A small, plain envelope showed up in the mail for me yesterday. I didn’t recognize the handwriting, and there was no return name, just a return address in Portland, OR.

My first thought, of course, was “is this some ex? Who have I dated in Portland…”

It was not my love life’s confusing past rearing its head. It was a letter from the Letter Monster.

A while back I was in a characteristic internet rabbit hole. So surprising…

I’m reading articles, chasing stories, and somehow I stumbled upon a project where you submit your name & address, answer 3 questions about what’s on your mind and this person would send you a letter.

I signed up.

Now, I wish I could share the link with you because this is the cool shit on the internet I live for. In true through the looking glass fashion…. I can’t find the website anymore. Anywhere. I’ve googled every keyword combo I can think of and the Letter Monster remains elusive. So if you really want to try it yourself, sorry. LMK, I’ll write you one instead.

Now, this brilliant Letter Monster had some great advice for me. One of the questions they asked in the submission form was about something that’s tough. Naturally, like most days, I had imposter syndrome on the brain and asked about ways to push past that and write daily.

Guess I got in the Letter Monsters head. Because like most writers I’ve met, pretty much ever, they shared that they too find writing marvelous and terrifying and intimidating. Period.

The Letter Monster has been writing letters to strangers for 2 months now, and it doesn’t really get any easier. What does change is how you write. You get better.

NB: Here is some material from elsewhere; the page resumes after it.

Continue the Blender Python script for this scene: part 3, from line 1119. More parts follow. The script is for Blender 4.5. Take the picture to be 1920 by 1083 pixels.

Plus, in a way, it does get easier. You learn to put the resistance in the backseat. It’s inevitable that they’re along for the ride, but that doesn’t mean they get to ride shotgun, pick the radio stations, or get into your snacks. They can come along, but the resistance doesn’t get to call the shots.

BTW, the resistance as a personified asshole that makes writing and creative endeavors harder is from Steven Pressfield’s “War of Art”. If you don’t know it, read it, it’s life-changing

The biggest suggestion? Make writing a practice, or a habit…and because the Letter Monster said they “thrash against” this idea of building a practice too I know they’re my people. It’s hard to get momentum and hold it.

Once it’s normal, this practice of yours, you’ll spend less time worrying about getting to the page, and more time filling it.

These are the lessons I’ve learned from my heroes. The Godins, Pressfields, and Solnits of the world. They set quite an example for showing up every day and dancing with the resistance.

So I leave you with some final Letter Monster wisdom:

“It’s intimidating to have talented heroes sometimes, to admit to your ambition to be like them, to find the confidence and belief in your own ability. I heard a metaphor about your goals being a lighthouse once. The ocean is big, and where you end up may be wildly different than what you imagined five or ten or fifty years ago. But having a lighthouse, off in the distance, to aim for at least makes sure all of the work you put in is going in the same direction. You’ll get somewhere.”

Letter Monster, April 2020

It’s interactions like these that make me love the connections that are possible online. Getting letters from strangers that you can tell are your people. And maybe that’s the trick of it. The most meaningful interactions from the internet are the ones that trickle out of the screens and into the tangible world, on paper or in person.

Let us never forget that a tool for connection is just that, a tool, and not our entire reality.